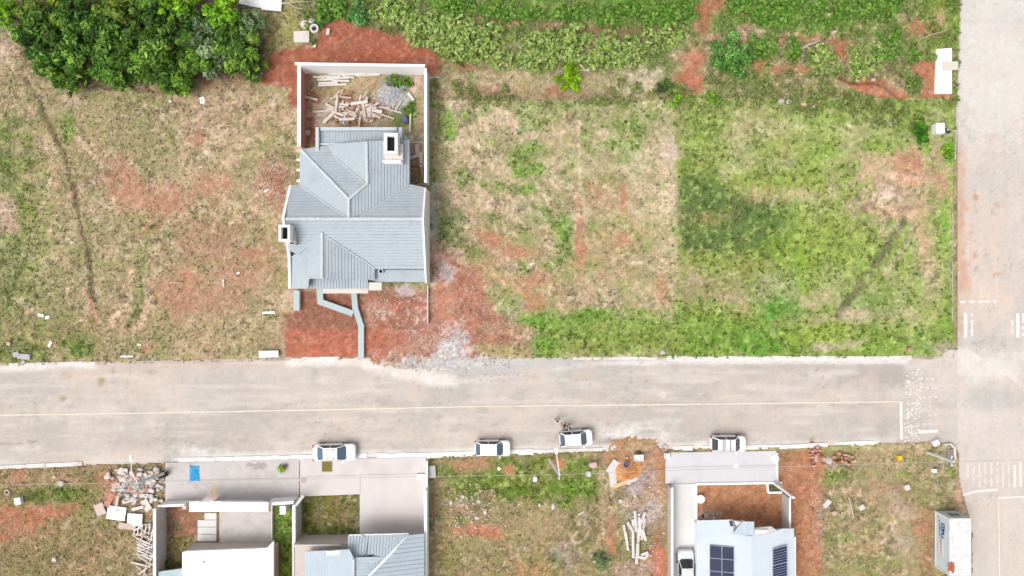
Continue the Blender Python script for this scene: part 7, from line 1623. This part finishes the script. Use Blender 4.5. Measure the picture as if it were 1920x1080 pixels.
ZONES = [(770, ', above the bare red soil'), (860, ', at the right tip of the bare red soil'), (960, ', right of the walled yard'), (1040, ', left of the lime bush'), (1120, ', above the lime bush'), (1210, ', midway from lime bush to red patch'), (1300, ', next to the red patch'), (1400, ', by the round bush'), (1480, ', above the grey bank rocks'), (1560, ', left of the gully head'), (1640, ', at the gully'), (1760, ', near the white platform')]
def shrubs(kind, polyg, n, label, group, seed, smin=.45, smax=1.35, mix=None):
    rr = random.Random(seed); xs = [p[0] for p in polyg]; ys = [p[1] for p in polyg]; pts = []; tries = 0
    def inside(x, y):
        c = False; k = len(polyg)
        for i in range(k):
            (ax, ay), (bx, by) = polyg[i], polyg[(i + 1) % k]
            if (ay > y) != (by > y) and x < (bx - ax) * (y - ay) / (by - ay) + ax: c = not c
        return c
    while len(pts) < n and tries < 20000:
        tries += 1; x = rr.uniform(min(xs), max(xs)); y = rr.uniform(min(ys), max(ys))
        if not inside(x, y) or any((x - a) ** 2 + (y - b) ** 2 < 13 ** 2 for a, b in pts): continue
        if fbm(np.array([[x]]), np.array([[y]]), 40, 8, 3, .6)[0, 0] < .40: continue
        pts.append((x, y))
    for i, (x, y) in enumerate(pts):
        lab = label
        if len(pts) > 20:
            for lim, txt in ZONES:
                if x < lim: lab = SHORT[kind] + txt; break
        o = empty('shrub', P(x, y), lab, 'shrub', group, rr.random() * 6.28); o.location.z = .08
        s = rr.uniform(smin, smax); o.scale = (s, s, s * rr.uniform(.8, 1.2))
        c = bpy.data.objects.new('foliage', rr.choice(KIND[kind])); COL.objects.link(c); c.parent = o
        c = bpy.data.objects.new('stems', stem_me); COL.objects.link(c); c.parent = o
shrubs('pale', [(690, 20), (780, 15), (830, 40), (900, 50), (960, 70), (1050, 60), (1110, 70), (1290, 62), (1285, 95), (1180, 118), (1050, 132), (960, 126), (900, 122), (845, 108), (800, 78), (730, 58)], 92, 'pale green large leaved shrub in the long band along the mown field', 'pale shrubs in the thicket band', 61)
shrubs('lush', [(800, 5), (1000, 25), (1300, 8), (1300, 42), (1180, 52), (1020, 35), (860, 32)], 46, 'fresh green shrub in the strip at the very top of the thicket', 'fresh green shrubs along the top edge', 62)
shrubs('lush', [(1360, 5), (1560, 5), (1720, 5), (1700, 30), (1540, 50), (1430, 50), (1370, 35)], 40, 'fresh green shrub at the top edge left of the side road', 'fresh green shrubs at the upper right', 63)
shrubs('lush', [(1400, 72), (1470, 76), (1495, 95), (1480, 110), (1410, 100)], 10, 'fresh green shrub right of the large round bush', 'shrubs right of the round bush', 64, .8, 1.2)
shrubs('lush', [(1640, 60), (1690, 62), (1740, 90), (1750, 110), (1690, 118), (1640, 110)], 14, 'bright green shrub left of the white platform', 'shrubs left of the white platform', 65)
shrubs('pale', [(1520, 100), (1640, 88), (1650, 125), (1600, 140), (1530, 140)], 18, 'pale shrub above the red gully', 'shrubs above the red gully', 66)
shrubs('olive', [(1540, 160), (1600, 175), (1700, 215), (1690, 235), (1560, 230), (1480, 200), (1380, 195), (1380, 165), (1460, 150)], 34, 'low olive shrub on the bank below the red gully', 'low shrubs on the bank', 67)
shrubs('olive', [(850, 150), (1000, 170), (1230, 150), (1250, 190), (1050, 200), (850, 192)], 20, 'low olive shrub in the dry strip above the mown field', 'low shrubs in the dry strip', 68, .6, 1.0)
shrubs('lush', [(590, 5), (660, 5), (700, 20), (690, 45), (640, 30), (600, 32)], 8, 'leafy shrub above the red soil', 'shrubs above the red soil', 69)
shrubs('olive', [(1560, 860), (1560, 905), (1590, 905), (1590, 860)], 3, 'low shrub beside the broken bricks', 'shrubs beside the broken bricks', 70, .5, .8)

★ ★ ★ ★

### PROBLEM DESCRIPTION
Print out the material word for word, omitting the pictures.

### REPLY TO THE TASK
Continue the Blender Python script for this scene: part 7, from line 1623. This part finishes the script. Use Blender 4.5. Measure the picture as if it were 1920x1080 pixels.
ZONES = [(770, ', above the bare red soil'), (860, ', at the right tip of the bare red soil'), (960, ', right of the walled yard'), (1040, ', left of the lime bush'), (1120, ', above the lime bush'), (1210, ', midway from lime bush to red patch'), (1300, ', next to the red patch'), (1400, ', by the round bush'), (1480, ', above the grey bank rocks'), (1560, ', left of the gully head'), (1640, ', at the gully'), (1760, ', near the white platform')]
def shrubs(kind, polyg, n, label, group, seed, smin=.45, smax=1.35, mix=None):
    rr = random.Random(seed); xs = [p[0] for p in polyg]; ys = [p[1] for p in polyg]; pts = []; tries = 0
    def inside(x, y):
        c = False; k = len(polyg)
        for i in range(k):
            (ax, ay), (bx, by) = polyg[i], polyg[(i + 1) % k]
            if (ay > y) != (by > y) and x < (bx - ax) * (y - ay) / (by - ay) + ax: c = not c
        return c
    while len(pts) < n and tries < 20000:
        tries += 1; x = rr.uniform(min(xs), max(xs)); y = rr.uniform(min(ys), max(ys))
        if not inside(x, y) or any((x - a) ** 2 + (y - b) ** 2 < 13 ** 2 for a, b in pts): continue
        if fbm(np.array([[x]]), np.array([[y]]), 40, 8, 3, .6)[0, 0] < .40: continue
        pts.append((x, y))
    for i, (x, y) in enumerate(pts):
        lab = label
        if len(pts) > 20:
            for lim, txt in ZONES:
                if x < lim: lab = SHORT[kind] + txt; break
        o = empty('shrub', P(x, y), lab, 'shrub', group, rr.random() * 6.28); o.location.z = .08
        s = rr.uniform(smin, smax); o.scale = (s, s, s * rr.uniform(.8, 1.2))
        c = bpy.data.objects.new('foliage', rr.choice(KIND[kind])); COL.objects.link(c); c.parent = o
        c = bpy.data.objects.new('stems', stem_me); COL.objects.link(c); c.parent = o
shrubs('pale', [(690, 20), (780, 15), (830, 40), (900, 50), (960, 70), (1050, 60), (1110, 70), (1290, 62), (1285, 95), (1180, 118), (1050, 132), (960, 126), (900, 122), (845, 108), (800, 78), (730, 58)], 92, 'pale green large leaved shrub in the long band along the mown field', 'pale shrubs in the thicket band', 61)
shrubs('lush', [(800, 5), (1000, 25), (1300, 8), (1300, 42), (1180, 52), (1020, 35), (860, 32)], 46, 'fresh green shrub in the strip at the very top of the thicket', 'fresh green shrubs along the top edge', 62)
shrubs('lush', [(1360, 5), (1560, 5), (1720, 5), (1700, 30), (1540, 50), (1430, 50), (1370, 35)], 40, 'fresh green shrub at the top edge left of the side road', 'fresh green shrubs at the upper right', 63)
shrubs('lush', [(1400, 72), (1470, 76), (1495, 95), (1480, 110), (1410, 100)], 10, 'fresh green shrub right of the large round bush', 'shrubs right of the round bush', 64, .8, 1.2)
shrubs('lush', [(1640, 60), (1690, 62), (1740, 90), (1750, 110), (1690, 118), (1640, 110)], 14, 'bright green shrub left of the white platform', 'shrubs left of the white platform', 65)
shrubs('pale', [(1520, 100), (1640, 88), (1650, 125), (1600, 140), (1530, 140)], 18, 'pale shrub above the red gully', 'shrubs above the red gully', 66)
shrubs('olive', [(1540, 160), (1600, 175), (1700, 215), (1690, 235), (1560, 230), (1480, 200), (1380, 195), (1380, 165), (1460, 150)], 34, 'low olive shrub on the bank below the red gully', 'low shrubs on the bank', 67)
shrubs('olive', [(850, 150), (1000, 170), (1230, 150), (1250, 190), (1050, 200), (850, 192)], 20, 'low olive shrub in the dry strip above the mown field', 'low shrubs in the dry strip', 68, .6, 1.0)
shrubs('lush', [(590, 5), (660, 5), (700, 20), (690, 45), (640, 30), (600, 32)], 8, 'leafy shrub above the red soil', 'shrubs above the red soil', 69)
shrubs('olive', [(1560, 860), (1560, 905), (1590, 905), (1590, 860)], 3, 'low shrub beside the broken bricks', 'shrubs beside the broken bricks', 70, .5, .8)